SPF, DKIM, and DMARC explained for SaaS founders
Every mailbox provider (Gmail, Outlook, Yahoo) runs the same basic question against every message that arrives: is this sender who they claim to be? SPF, DKIM, and DMARC are the three DNS records that answer that question. Get them wrong and your password-reset emails land in spam. Get them right and they're invisible, which is exactly the point.
SPF: who's allowed to send
SPF (Sender Policy Framework) is a DNS TXT record listing which mail servers are allowed to send email claiming to be from your domain. When a receiving server gets a message from acme.eu, it checks whether the sending IP is on acme.eu's approved list.
A typical record looks like: v=spf1 include:_spf.envello.dev ~all. The include tells receivers to also trust our sending IPs. The ~all at the end is a soft-fail: messages from unlisted servers get flagged, not outright rejected.
DKIM: a cryptographic signature
DKIM (DomainKeys Identified Mail) signs each outgoing message with a private key. The receiving server looks up your public key in DNS and verifies the signature matches. If anything in the message changed in transit, the signature breaks and the receiver knows.
Unlike SPF, which checks the sending server, DKIM checks the message itself, so it survives forwarding in a way SPF doesn't.
DMARC: the enforcement policy
DMARC ties SPF and DKIM together and tells receivers what to do when a message fails both: quarantine it, reject it outright, or do nothing and just report on it. It also gives you an aggregate report of who's sending email as your domain, including anyone spoofing you.
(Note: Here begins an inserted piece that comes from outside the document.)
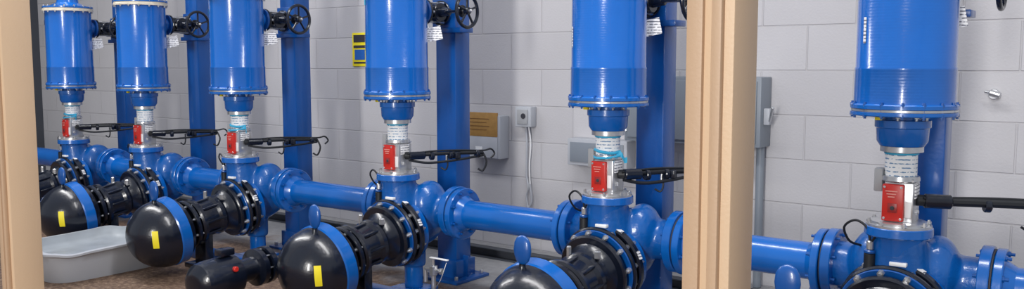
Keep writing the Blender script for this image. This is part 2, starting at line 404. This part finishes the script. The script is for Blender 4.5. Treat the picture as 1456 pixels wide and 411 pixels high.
# cable arm
def arm(e=(.23, .36, .672), thick=1.0, hang=.09):
    b = B()
    e = Vector(e); s0 = Vector((.072, .0, .675)); d = (e-s0).normalized()
    b.tube([s0, s0.lerp(e, .5)+Vector((0, 0, .004)), e], .009*thick, BLACKM)
    if thick < 1.3:
        b.tube([s0+Vector((0, 0, -.020)), s0.lerp(e, .25)+Vector((.01, -.01, -.036)), s0.lerp(e, .6)+Vector((.01, -.01, -.030)), e+Vector((0, 0, -.014))], .006*thick, BLACKM)
    b.tube([s0+Vector((0, -.01, .010)), s0.lerp(e, .35)+Vector((0, 0, .018)), s0.lerp(e, .7)+Vector((0, 0, .016)), e+Vector((0, 0, .010)), e+d*.045+Vector((0, 0, .016)), e+d*.065+Vector((0, 0, -.008)), e+d*.045+Vector((0, 0, -.028))], .0045, BLACKM)
    for t in (.30, .55, .92):
        p = s0.lerp(e, t)+Vector((0, 0, -.006)); b.cyl(p-d*.010, p+d*.010, (.019 if thick < 1.3 else .013)*thick, BLACK, 14)
    if thick < 1.3: b.box(s0.lerp(e, .62)+Vector((0, 0, -.006)), (.045, .030, .034), BLACK, .004, None)
    b.cyl(s0, s0+d*.08, .019*min(thick, 1.2), BLACK, 16)
    b.cyl(s0.lerp(e, .5), s0.lerp(e, .5)+Vector((0, 0, -.035)), .006, STEEL, 8)
    p = s0.lerp(e, .5)
    b.tube([p, p+Vector((.01, -.005, -.05)), p+Vector((.0, -.01, -.075)), p+Vector((-.02, -.02, -.065))], .004, BLACKM)
    g = e if thick < 1.3 else s0.lerp(e, .6)
    b.tube([g, g+Vector((.015, .01, -hang*.5)), g+Vector((.0, .0, -hang)), g+Vector((-.02, -.015, -hang+.01))], .005, BLACKM)
    return b.mesh('cable_arm')
ARM = arm(); ARM_E = arm((.23, .34, .668), 1.15, .50); ARM_F = arm((.62, .30, .655), 1.6, .20)
def tagmesh():
    b = B()
    M = Matrix.Translation((.085, .13, 1.245)) @ Matrix.Rotation(math.radians(30), 4, 'Z') @ Matrix.Rotation(math.radians(-12), 4, 'Y')
    b.box((0, 0, 0), (.13, .002, .065), TAG, 0, M)
    b.tube([(.02, .19, 1.315), (.05, .16, 1.30), (.085, .133, 1.274)], .002, WHITE, 6)
    return b.mesh('hang_tag')
TAGM = tagmesh()
def ribbon():
    b = B()
    def fn(u, v):
        return Vector((.05+u*.055, -.02+.012*math.sin(u*5), .765-.02*u-.022*v+.006*math.sin(u*7)))
    b.quadpatch(fn, 8, 2, CYAN)
    b.tube([(-.04, -.03, .77), (0, -.055, .765), (.04, -.035, .76), (.055, .0, .765)], .006, CYAN, 8)
    b.tube([(-.05, -.02, .745), (-.02, -.055, .74), (.03, -.05, .742), (.06, -.01, .75)], .005, CYAN, 8)
    return b.mesh('ribbon')
RIB = ribbon()
def drain():
    b = B()
    b.cyl((0, 0, .0), (0, 0, .14), .011, STEEL, 14); b.cyl((0, 0, .13), (0, 0, .175), .020, STEEL, 6)
    b.cyl((-.05, 0, .155), (.05, 0, .155), .010, STEEL, 12); b.cyl((.04, 0, .155), (.055, 0, .155), .016, STEEL, 6)
    b.cyl((0, 0, .175), (0, 0, .205), .006, STEEL, 8)
    b.box((.035, 0, .212), (.11, .014, .006), WHITE, .002); b.cyl((-.05, 0, .155), (-.05, 0, .09), .010, STEEL, 12)
    b.tube([(.08, 0, .20), (.06, -.02, .12), (.02, -.02, .06), (.05, -.02, .02)], .002, STEEL, 6)
    b.cyl((0, 0, 0), (0, 0, .01), .03, STEEL, 16)
    return b.mesh('drain_valve')
DRAIN = drain()

for i, X in enumerate(XS):
    st = empty('vertical_pump_unit', (X, ROWY, 0))
    for nm, me in (('vessel', VESSEL), ('coupling_neck', NECK), ('switch_box', BOX), ('lower_flange', LOWFL), ('tee_body', TEE), ('tee_flanges', TEEFL), ('hang_tag', TAGM)):
        obj(nm, me, (0, 0, 0), st)
    if i in (1, 3, 5): obj('ribbon', RIB, (0, 0, 0), st)
    obj('black_dome_pump', DOME, (X, ROWY, 0))
    obj('lever', PADDLE_L if i == 0 else PADDLE, ((-.15, -.03, .02, .0, 0, 0)[i], -.60 if i == 0 else -.53, .50 if i == 0 else .455), st)
    obj('handwheel_valve', WHEEL, (X, ROWY, 0))
    obj('support_post', POST, (X, ROWY, 0))
    obj('cable_arm', {0: ARM_F, 1: ARM_E}.get(i, ARM), (0, 0, 0), st)
    if i in (2, 4): obj('drain_valve', DRAIN, (X+.24, ROWY-.02, 0))

def header(xa, xb):
    b = B(); L = xb-xa
    b.cyl((0, 0, 0), (L, 0, 0), .067, BLUE, 48)
    b.cyl((0, 0, 0), (.028, 0, 0), .122, BLUE, 48); b.cyl((L-.028, 0, 0), (L, 0, 0), .122, BLUE, 48)
    b.cyl((.02, 0, 0), (.06, 0, 0), .088, BLUE, 40, .068); b.cyl((L-.06, 0, 0), (L-.02, 0, 0), .068, BLUE, 40, .088)
    obj('header_pipe', b.mesh('header_pipe'), (xa, ROWY+.15, .400))
ends = [1.0]+XS+[-8.4]
for i in range(len(ends)-1):
    xb = ends[i]-.264 if i else 1.0; xa = ends[i+1]+.264 if i < len(ends)-2 else -8.4
    header(xa, xb)
b = B()
b.box((-3.3, 2.78, .03), (8.0, .07, .06), BLUED, .004)
obj('skid_rail', b.mesh('skid_rail'))
b = B()
b.box((-4.0, 3.80, .03), (9.5, .012, .06), SLATE, .002); b.box((-4.0, 3.775, .003), (9.5, .05, .006), SLATE, .001); b.box((-4.0, 3.775, .057), (9.5, .05, .006), SLATE, .001)
obj('floor_channel', b.mesh('floor_channel'))

# small black booster pump
b = B()
M = Matrix.Translation((0, .20, 0)) @ Vector((.05, -1, -.05)).to_track_quat('Z', 'Y').to_matrix().to_4x4()
b.lathe([(0, 0), (.05, 0), (.085, .005), (.085, .03), (.06, .035), (.06, .05), (.085, .055), (.085, .08), (.055, .09), (.05, .16), (.07, .18), (.088, .19), (.092, .21), (.092, .33), (.085, .37), (.06, .395), (.04, .40), (0, .40)],
        BLACK, M, 40)
b.bolts((0, .16, 0), (0, 1, 0), .073, 8, .008, .075, STEEL)
b.box((0, -.05, -.14), (.08, .12, .10), BLACK, .004); b.box((0, -.05, -.185), (.14, .18, .02), BLACK, .003)
b.box((0.02, -.04, .10), (.05, .07, .03), BLACK, .004)
b.cyl((.07, -.04, .03), (.105, -.04, .035), .012, RED, 12)
obj('booster_pump', b.mesh('booster_pump'), (-3.20, 2.20, .195))

def tub():
    b = B(); n = 48
    def ring(hx, hy, z, wob=0):
        out = []
        for k in range(n):
            a = 2*math.pi*k/n; c, s = math.cos(a), math.sin(a); e = 2/5
            x = hx*abs(c)**e*(1 if c > 0 else -1); y = hy*abs(s)**e*(1 if s > 0 else -1)
            out.append(b.bm.verts.new((x, y, z+wob*math.sin(3*a)+wob*.6*math.sin(7*a+1))))
        return out
    R = [ring(.25, .30, 0), ring(.27, .32, .10, .002), ring(.275, .325, .135, .004), ring(.29, .34, .145, .006), ring(.29, .34, .155, .006), ring(.265, .315, .157, .006), ring(.25, .30, .12, .004), ring(.22, .27, .10, .006), ring(.10, .14, .105, .004)]
    mats = [GREYL]*5+[LINER]*4
    for q in range(len(R)-1):
        for k in range(n):
            f = b.bm.faces.new([R[q][k], R[q][(k+1) % n], R[q+1][(k+1) % n], R[q+1][k]]); f.material_index = b.mi(mats[q])
    f = b.bm.faces.new(R[-1]); f.material_index = b.mi(LINER)
    f = b.bm.faces.new(list(reversed(R[0]))); f.material_index = b.mi(GREYL)
    return b.mesh('tub', 50)
obj('drip_tub', tub(), (-4.585, 2.28, 0))

# ------------------------------------------------------------------ wall items
W = WALLY-.001
b = B(); b.box((0, -.004, 0), (.15, .006, .23), YEL, .001)
b.box((0, -.008, .075), (.12, .003, .05), INK, 0)
b.box((0, -.008, -.035), (.10, .003, .07), paint('sign_blue', (.02, .12, .45)), 0)
b.box((0, -.008, .02), (.12, .003, .018), INK, 0); b.box((0, -.008, -.09), (.12, .003, .012), INK, 0)
obj('warning_sign', b.mesh('warning_sign'), (-4.38, W, 1.21))
PI = paint('placard_ink', (.24, .12, .03))
b = B(); b.box((0, -.03, 0), (.27, .012, .145), CARD, .002)
for k in range(4): b.box((-.01, -.037, .035-.022*k), (.17-.04*(k % 2), .002, .004), PI, 0)
obj('brown_placard', b.mesh('brown_placard'), (-3.25, W-.06, .745))
b = B(); b.box((0, -.045, 0), (.28, .09, .26), GREYL, .006); b.box((0, -.092, -.06), (.24, .004, .13), GREYL, .002)
b.box((-.02, -.095, -.075), (.05, .003, .03), WHITE, 0); obj('wall_junction_box', b.mesh('junction'), (-3.235, W, .67))
b = B(); b.box((0, -.03, 0), (.115, .06, .12), GREYL, .006); b.box((0, -.064, .0), (.075, .010, .085), GREYCON, .004)
b.cyl((.01, -.066, .005), (.01, -.075, .005), .016, INK, 16)
b.tube([(0, -.03, -.055), (0, -.02, -.12), (.005, -.025, -.2), (.0, -.02, -.35), (.02, -.03, -.42), (.0, -.02, -.48), (.02, -.03, -.54), (.045, -.03, -.50), (.03, -.03, -.40)], .006, GREYL)
b.tube([(.02, -.03, -.055), (.03, -.02, -.16), (.02, -.02, -.3), (.03, -.02, -.45)], .004, WHITE)
obj('wall_outlet', b.mesh('wall_outlet'), (-2.95, W, .80))
b = B(); b.box((0, -.07, 0), (.74, .14, .34), GREYBOX, .006); b.box((-.0, -.145, 0), (.70, .012, .30), GREYBOX, .004)
b.box((-.13, -.153, .12), (.05, .003, .05), WHITE, 0); b.box((-.13, -.1535, .06), (.05, .003, .02), YEL, 0)
b.box((.385, -.09, -.02), (.03, .03, .08), GREYL, .004); b.cyl((.40, -.10, -.04), (.44, -.17, .03), .007, STEEL, 10)
b.cyl((-.2, -.07, .165), (-.2, -.07, 1.9), .017, GREYL, 16)
b.cyl((.34, -.05, -.165), (.34, -.05, -.873), .02, GREYBOX, 16)
for z in (-.1, .1): b.cyl((-.355, -.150, z-.02), (-.355, -.150, z+.02), .006, STEEL, 8)
obj('electrical_panel', b.mesh('electrical_panel'), (-1.855, W, .875))
b = B(); b.box((0, -.05, 0), (.38, .10, .15), GREYL, .005); b.box((0, -.103, 0), (.34, .006, .11), GREYBOX, .003)
b.cyl((.0, -.04, -.075), (.0, -.04, -.618), .014, GREYL, 16)
obj('disconnect_box', b.mesh('disconnect_box'), (-2.42, W, .62))
b = B(); b.cyl((0, 0, 0), (0, -.012, 0), .022, STEEL, 20); b.cyl((0, -.01, 0), (0, -.05, 0), .008, STEEL, 12)
b.cyl((-.012, -.05, .008), (.03, -.05, -.005), .013, STEEL, 12); b.cyl((-.03, -.045, .012), (-.01, -.05, .008), .006, STEEL, 10)
obj('wall_hook', b.mesh('wall_hook'), (-.53, W, .98))

# ------------------------------------------------------------------ lights
def area(name, loc, tgt, sx, sy, p, col=(1, 1, 1)):
    l = bpy.data.lights.new(name, 'AREA'); l.shape = 'RECTANGLE'; l.size = sx; l.size_y = sy; l.energy = p; l.color = col
    o = bpy.data.objects.new(name, l); COL.objects.link(o); o.location = loc
    o.rotation_euler = (Vector(tgt)-Vector(loc)).to_track_quat('-Z', 'Y').to_euler(); return o
area('daylight_window', (.4, -6, 2.0), (-2.2, 3, .8), .7, 3.0, 430, (1, .975, .94))
area('ceiling_lamp_a', (-1.2, 2.2, 3.1), (-1.2, 2.5, 0), 3.0, .35, 72, (1, .985, .98))
area('ceiling_lamp_b', (-5.5, 2.2, 3.1), (-5.5, 2.5, 0), 3.0, .35, 74, (1, .985, .98))
w = bpy.data.worlds.new('world'); S.world = w; w.use_nodes = True
bg = w.node_tree.nodes['Background']; bg.inputs[0].default_value = (.86, .91, 1, 1); bg.inputs[1].default_value = .50

# ------------------------------------------------------------------ camera
cam = bpy.data.cameras.new('camera'); co = bpy.data.objects.new('camera', cam); COL.objects.link(co)
cam.sensor_width = 36; cam.lens = 36*1210/1456; cam.clip_start = .05
co.location = (0, 0, H); co.rotation_euler = (math.radians(90-5.3), 0, math.radians(36.87))
S.camera = co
Start with p=none while you confirm your legitimate senders pass, then move to p=quarantine and eventually p=reject once you're confident.
Why this got stricter in 2024
Google and Yahoo's 2024 bulk-sender requirements made all three effectively mandatory for anyone sending meaningful volume: valid SPF and DKIM, a DMARC policy, and a one-click unsubscribe header even on some transactional mail. Providers that handle this configuration for you (generating the records, verifying propagation, monitoring DMARC reports) save you from finding out the hard way that a typo in a TXT record quietly tanked your delivery rate.